儀礼用濁酒(どぶろく)入れ(バイラヴ神)
- 標本番号:H0276043
- 地域:バクタプル郡ティミ ネパール
- 2000年代製作
シヴァの忿怒(ふんぬ)の形相(けいそう)であるバイラヴ神がついた儀礼用の濁酒容器。ネワール人の絵師カーストのチトラカールが作る。粘土で仮面の下地を作る彼らにとって、バイラヴの彫刻はお手のものだ。
天秤(てんびん)
- 標本番号:H0188758
- 地域:カスキ郡ポカラ ネパール
- 1992年収集
金細工の店頭で、金(きん)の重さを量るのに用いる。客に見えないところで正確に量るには、より繊細な天秤を使う(「砂金採り」で展示中)。重さの最小単位はトウアズキ1粒(約0.12グラム)で、ラルと呼ばれる。100ラルが南アジアの伝統的な重さの単位1トラになる。
婚礼衣装
- 標本番号:H0228479 ほか
- 地域:インド
- 2002年収集
婚礼は1990年代から年々華美になり、有名デザイナーの作品も盛んに使われるようになっている。とくに、インド西部の藩王家、いわゆるマハラジャのファッションのデザインや素材を利用しながら、婚礼衣装として現代化したものが人気である。
クリケットのユニフォームと防具
- 標本番号:H0276774-H0276779
- 地域:インド
- 2014年収集
- コルカタ・ナイトライダーズ 寄贈
2008年に設立されたインドのプロクリケット・リーグのチーム、コルカタ・ナイトライダーズの公式ユニフォーム。
ホルン(ナラシンガ)
- 標本番号:H0276078
- 地域:ネパール
- 2013年収集
ネパールの広い地域で演奏される銅製のホルンの一種。ヒンドゥー教徒の結婚式や寺院儀礼で演奏をおこなう器楽アンサンブル(パンチャイ・バージャー)を構成する楽器のひとつである。
ラバーリーの衣装
- 標本番号:H0275778 ほか
- 集団:カシ・ラバーリー
- 地域:グジャラート州カッチ インド
- 2013年収集
【男性用:左】上衣(カミス)、下衣(ガンディ)、頭巾(ルマル)、肩掛け(カティヨ)の組み合わせは、西洋式のシャツやズボンが一般的になりつつあるインド西部において牧畜を主な生業としているラバーリーの特徴的な衣装。

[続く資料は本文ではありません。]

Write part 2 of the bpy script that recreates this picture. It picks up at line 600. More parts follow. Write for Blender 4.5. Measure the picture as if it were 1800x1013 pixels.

【女性用:右】ブラウス(カンチャリ)、下衣(カリィユ)、被り布(ルディ)の組み合わせは、インド西部で多く見ることのできる衣装形態である。装身具や衣装の染め文様、刺繍文様で所属する集団や社会的階層などを判断することができる。
携帯用紡ぎ車
- 標本番号:H0275816
- 地域:グジャラート州 インド
- 2013年製作
マハートマー・ガーンディーによるインド独立運動の象徴ともなった紡ぎ車。組み立て式で、その形態からキターブ・チャルカ(本のかたちの紡ぎ車)とよばれている。
サリー(タテヨコ絣)
- 標本番号:H0106397
- 集団:サルビ
- 地域:グジャラート州パタン インド
- 1983年収集
パトラとよばれる絣(かすり)のなかでももっとも技術的に難しいタテヨコ絣による絹製サリー。インドネシア向けのパトラが生産され、さらにはパトラ文様のロウケツ染め布もジャワ島でうみだされた。